Which lines come from the start of the records through the line that holds "return (f(r), f(g), f(b), 1.0)"? Write them out word for word.
>> begin Given records
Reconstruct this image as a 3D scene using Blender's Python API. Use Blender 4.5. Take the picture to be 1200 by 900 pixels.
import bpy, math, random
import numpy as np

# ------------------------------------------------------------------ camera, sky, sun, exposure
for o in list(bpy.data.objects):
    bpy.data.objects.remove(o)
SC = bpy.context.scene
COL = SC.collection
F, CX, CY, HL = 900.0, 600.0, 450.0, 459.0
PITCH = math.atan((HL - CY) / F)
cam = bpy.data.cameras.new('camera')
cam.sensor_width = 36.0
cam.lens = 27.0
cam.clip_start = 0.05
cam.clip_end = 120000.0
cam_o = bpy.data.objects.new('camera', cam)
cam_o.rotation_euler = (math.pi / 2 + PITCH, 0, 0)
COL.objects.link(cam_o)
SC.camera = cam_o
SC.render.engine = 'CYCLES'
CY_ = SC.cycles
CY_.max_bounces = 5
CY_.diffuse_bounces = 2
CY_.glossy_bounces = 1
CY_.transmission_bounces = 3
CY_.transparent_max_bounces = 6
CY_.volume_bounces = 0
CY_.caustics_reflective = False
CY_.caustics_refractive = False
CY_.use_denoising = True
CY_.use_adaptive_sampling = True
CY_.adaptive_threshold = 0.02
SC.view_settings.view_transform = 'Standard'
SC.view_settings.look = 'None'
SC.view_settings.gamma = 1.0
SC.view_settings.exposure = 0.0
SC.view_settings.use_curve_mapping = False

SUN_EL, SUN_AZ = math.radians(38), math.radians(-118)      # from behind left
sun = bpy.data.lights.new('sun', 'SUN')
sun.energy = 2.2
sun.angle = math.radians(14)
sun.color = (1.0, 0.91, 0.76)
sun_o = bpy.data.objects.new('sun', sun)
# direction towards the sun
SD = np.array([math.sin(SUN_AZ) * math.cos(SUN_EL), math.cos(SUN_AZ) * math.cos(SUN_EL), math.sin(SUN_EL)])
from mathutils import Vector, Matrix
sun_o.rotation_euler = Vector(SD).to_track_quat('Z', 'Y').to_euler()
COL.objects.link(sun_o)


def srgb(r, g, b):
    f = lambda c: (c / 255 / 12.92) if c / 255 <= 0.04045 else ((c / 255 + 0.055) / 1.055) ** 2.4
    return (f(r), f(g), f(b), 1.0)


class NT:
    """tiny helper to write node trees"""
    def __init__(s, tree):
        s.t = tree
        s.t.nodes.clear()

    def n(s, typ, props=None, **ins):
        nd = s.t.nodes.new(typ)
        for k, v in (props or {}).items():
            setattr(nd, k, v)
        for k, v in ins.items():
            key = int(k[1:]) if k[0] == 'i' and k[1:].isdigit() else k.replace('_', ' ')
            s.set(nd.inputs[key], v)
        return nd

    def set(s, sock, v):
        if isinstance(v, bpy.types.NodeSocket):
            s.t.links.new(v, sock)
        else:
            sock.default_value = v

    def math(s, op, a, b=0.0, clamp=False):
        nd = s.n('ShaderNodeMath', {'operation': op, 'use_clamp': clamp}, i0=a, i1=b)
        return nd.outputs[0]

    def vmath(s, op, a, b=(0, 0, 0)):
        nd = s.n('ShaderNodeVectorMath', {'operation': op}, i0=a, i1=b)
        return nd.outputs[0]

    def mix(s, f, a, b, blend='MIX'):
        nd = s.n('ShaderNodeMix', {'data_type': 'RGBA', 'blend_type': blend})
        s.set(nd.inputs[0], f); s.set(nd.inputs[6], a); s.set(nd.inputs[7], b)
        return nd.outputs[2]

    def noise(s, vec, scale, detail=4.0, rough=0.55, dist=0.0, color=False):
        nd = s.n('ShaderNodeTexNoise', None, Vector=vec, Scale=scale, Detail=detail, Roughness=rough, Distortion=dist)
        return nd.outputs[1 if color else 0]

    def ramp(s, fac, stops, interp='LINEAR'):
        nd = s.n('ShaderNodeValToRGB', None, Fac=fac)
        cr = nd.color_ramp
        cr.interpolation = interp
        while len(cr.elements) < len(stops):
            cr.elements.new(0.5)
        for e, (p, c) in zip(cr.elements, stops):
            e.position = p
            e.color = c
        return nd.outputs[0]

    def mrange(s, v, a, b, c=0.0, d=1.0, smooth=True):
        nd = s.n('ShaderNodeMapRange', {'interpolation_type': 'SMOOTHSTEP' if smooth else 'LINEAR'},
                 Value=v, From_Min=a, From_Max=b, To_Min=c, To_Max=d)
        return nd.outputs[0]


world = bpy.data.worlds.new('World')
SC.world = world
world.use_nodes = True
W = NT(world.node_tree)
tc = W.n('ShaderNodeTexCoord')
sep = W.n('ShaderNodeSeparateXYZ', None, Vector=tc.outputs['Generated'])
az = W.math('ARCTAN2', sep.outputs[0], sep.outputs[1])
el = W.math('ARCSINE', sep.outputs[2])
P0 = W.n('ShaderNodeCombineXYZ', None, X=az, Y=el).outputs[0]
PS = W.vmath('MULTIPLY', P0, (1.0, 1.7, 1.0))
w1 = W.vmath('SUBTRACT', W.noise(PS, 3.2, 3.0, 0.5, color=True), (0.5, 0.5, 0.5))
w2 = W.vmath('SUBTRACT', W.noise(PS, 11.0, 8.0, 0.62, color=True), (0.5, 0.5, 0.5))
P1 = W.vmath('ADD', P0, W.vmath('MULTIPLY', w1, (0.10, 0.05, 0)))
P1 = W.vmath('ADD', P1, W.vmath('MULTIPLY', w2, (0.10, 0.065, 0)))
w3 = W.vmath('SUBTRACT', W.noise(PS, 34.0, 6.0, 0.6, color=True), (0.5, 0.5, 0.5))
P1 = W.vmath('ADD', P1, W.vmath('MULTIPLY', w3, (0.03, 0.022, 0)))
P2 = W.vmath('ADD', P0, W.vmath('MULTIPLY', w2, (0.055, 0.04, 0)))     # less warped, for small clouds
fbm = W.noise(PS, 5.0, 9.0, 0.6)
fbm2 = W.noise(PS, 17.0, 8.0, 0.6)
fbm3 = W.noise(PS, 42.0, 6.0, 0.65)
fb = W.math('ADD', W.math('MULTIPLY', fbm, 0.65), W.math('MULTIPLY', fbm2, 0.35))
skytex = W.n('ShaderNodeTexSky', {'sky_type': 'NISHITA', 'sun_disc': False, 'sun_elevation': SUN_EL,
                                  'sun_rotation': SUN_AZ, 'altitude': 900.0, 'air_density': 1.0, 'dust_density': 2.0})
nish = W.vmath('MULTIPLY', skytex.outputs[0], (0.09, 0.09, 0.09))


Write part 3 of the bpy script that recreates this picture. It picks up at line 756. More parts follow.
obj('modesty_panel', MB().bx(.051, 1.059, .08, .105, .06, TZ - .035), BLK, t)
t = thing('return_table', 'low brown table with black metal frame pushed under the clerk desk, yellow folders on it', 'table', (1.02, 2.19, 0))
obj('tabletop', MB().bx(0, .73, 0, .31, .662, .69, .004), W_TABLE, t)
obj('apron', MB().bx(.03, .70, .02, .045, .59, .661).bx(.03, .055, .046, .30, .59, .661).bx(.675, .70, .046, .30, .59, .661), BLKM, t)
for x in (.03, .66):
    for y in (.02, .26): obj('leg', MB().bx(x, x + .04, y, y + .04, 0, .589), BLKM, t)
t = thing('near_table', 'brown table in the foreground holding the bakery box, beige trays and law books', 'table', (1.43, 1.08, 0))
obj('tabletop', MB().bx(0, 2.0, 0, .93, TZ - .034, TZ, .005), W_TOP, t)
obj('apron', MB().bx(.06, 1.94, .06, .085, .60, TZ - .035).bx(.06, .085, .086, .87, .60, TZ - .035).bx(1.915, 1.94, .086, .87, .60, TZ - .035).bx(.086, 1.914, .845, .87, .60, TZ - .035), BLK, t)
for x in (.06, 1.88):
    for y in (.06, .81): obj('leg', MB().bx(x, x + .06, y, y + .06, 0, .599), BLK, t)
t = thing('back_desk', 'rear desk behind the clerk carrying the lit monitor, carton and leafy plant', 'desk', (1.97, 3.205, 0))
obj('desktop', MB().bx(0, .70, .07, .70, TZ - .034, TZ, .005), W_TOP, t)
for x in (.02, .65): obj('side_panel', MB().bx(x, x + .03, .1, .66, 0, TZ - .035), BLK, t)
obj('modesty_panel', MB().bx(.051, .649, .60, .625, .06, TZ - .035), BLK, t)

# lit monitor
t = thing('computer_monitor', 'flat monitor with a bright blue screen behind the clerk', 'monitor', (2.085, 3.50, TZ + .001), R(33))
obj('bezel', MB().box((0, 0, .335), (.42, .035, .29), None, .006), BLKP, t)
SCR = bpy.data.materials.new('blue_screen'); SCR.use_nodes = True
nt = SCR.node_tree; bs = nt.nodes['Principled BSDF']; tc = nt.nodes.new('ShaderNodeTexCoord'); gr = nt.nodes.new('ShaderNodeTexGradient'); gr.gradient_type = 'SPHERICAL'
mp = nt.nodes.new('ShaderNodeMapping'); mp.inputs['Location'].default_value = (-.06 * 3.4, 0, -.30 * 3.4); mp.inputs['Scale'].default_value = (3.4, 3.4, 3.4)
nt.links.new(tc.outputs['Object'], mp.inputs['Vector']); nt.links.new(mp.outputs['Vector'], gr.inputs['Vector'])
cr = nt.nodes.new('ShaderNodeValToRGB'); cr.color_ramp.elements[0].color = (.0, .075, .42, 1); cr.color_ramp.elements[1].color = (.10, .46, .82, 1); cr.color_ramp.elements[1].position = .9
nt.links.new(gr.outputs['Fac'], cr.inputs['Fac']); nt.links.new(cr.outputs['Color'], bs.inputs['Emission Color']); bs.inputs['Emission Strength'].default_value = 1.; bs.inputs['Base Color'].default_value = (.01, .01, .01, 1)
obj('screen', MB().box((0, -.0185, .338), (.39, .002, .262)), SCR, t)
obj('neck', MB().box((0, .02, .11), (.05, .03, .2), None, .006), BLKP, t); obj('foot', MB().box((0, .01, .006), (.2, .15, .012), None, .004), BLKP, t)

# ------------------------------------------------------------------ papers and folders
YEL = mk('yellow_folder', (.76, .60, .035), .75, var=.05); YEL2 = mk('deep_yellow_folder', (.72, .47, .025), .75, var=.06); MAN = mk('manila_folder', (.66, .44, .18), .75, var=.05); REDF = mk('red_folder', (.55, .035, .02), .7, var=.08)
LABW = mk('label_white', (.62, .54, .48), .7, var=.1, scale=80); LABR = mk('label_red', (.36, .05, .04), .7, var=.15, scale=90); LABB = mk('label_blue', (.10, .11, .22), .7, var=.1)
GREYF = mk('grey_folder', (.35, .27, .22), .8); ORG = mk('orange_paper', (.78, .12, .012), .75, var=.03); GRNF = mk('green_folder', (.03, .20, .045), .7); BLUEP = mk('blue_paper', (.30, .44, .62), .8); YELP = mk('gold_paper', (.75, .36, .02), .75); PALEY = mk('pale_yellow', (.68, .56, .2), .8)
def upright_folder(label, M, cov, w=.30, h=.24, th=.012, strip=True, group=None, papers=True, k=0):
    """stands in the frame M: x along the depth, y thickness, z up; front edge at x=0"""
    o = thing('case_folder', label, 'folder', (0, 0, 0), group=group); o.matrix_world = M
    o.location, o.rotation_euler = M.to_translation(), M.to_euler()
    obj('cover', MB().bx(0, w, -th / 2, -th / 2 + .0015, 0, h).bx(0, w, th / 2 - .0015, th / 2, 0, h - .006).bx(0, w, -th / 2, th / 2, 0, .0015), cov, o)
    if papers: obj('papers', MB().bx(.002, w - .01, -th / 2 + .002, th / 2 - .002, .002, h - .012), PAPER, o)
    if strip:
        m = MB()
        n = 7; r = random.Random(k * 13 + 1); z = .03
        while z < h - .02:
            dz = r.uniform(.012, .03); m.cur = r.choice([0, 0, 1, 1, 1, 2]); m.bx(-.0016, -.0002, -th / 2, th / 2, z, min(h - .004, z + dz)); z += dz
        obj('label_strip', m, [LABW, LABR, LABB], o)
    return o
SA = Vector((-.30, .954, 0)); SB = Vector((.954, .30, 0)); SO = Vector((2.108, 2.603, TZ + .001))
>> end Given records
Answer
Reconstruct this image as a 3D scene using Blender's Python API. Use Blender 4.5. Take the picture to be 1200 by 900 pixels.
import bpy, math, random
import numpy as np

# ------------------------------------------------------------------ camera, sky, sun, exposure
for o in list(bpy.data.objects):
    bpy.data.objects.remove(o)
SC = bpy.context.scene
COL = SC.collection
F, CX, CY, HL = 900.0, 600.0, 450.0, 459.0
PITCH = math.atan((HL - CY) / F)
cam = bpy.data.cameras.new('camera')
cam.sensor_width = 36.0
cam.lens = 27.0
cam.clip_start = 0.05
cam.clip_end = 120000.0
cam_o = bpy.data.objects.new('camera', cam)
cam_o.rotation_euler = (math.pi / 2 + PITCH, 0, 0)
COL.objects.link(cam_o)
SC.camera = cam_o
SC.render.engine = 'CYCLES'
CY_ = SC.cycles
CY_.max_bounces = 5
CY_.diffuse_bounces = 2
CY_.glossy_bounces = 1
CY_.transmission_bounces = 3
CY_.transparent_max_bounces = 6
CY_.volume_bounces = 0
CY_.caustics_reflective = False
CY_.caustics_refractive = False
CY_.use_denoising = True
CY_.use_adaptive_sampling = True
CY_.adaptive_threshold = 0.02
SC.view_settings.view_transform = 'Standard'
SC.view_settings.look = 'None'
SC.view_settings.gamma = 1.0
SC.view_settings.exposure = 0.0
SC.view_settings.use_curve_mapping = False

SUN_EL, SUN_AZ = math.radians(38), math.radians(-118)      # from behind left
sun = bpy.data.lights.new('sun', 'SUN')
sun.energy = 2.2
sun.angle = math.radians(14)
sun.color = (1.0, 0.91, 0.76)
sun_o = bpy.data.objects.new('sun', sun)
# direction towards the sun
SD = np.array([math.sin(SUN_AZ) * math.cos(SUN_EL), math.cos(SUN_AZ) * math.cos(SUN_EL), math.sin(SUN_EL)])
from mathutils import Vector, Matrix
sun_o.rotation_euler = Vector(SD).to_track_quat('Z', 'Y').to_euler()
COL.objects.link(sun_o)


def srgb(r, g, b):
    f = lambda c: (c / 255 / 12.92) if c / 255 <= 0.04045 else ((c / 255 + 0.055) / 1.055) ** 2.4
    return (f(r), f(g), f(b), 1.0)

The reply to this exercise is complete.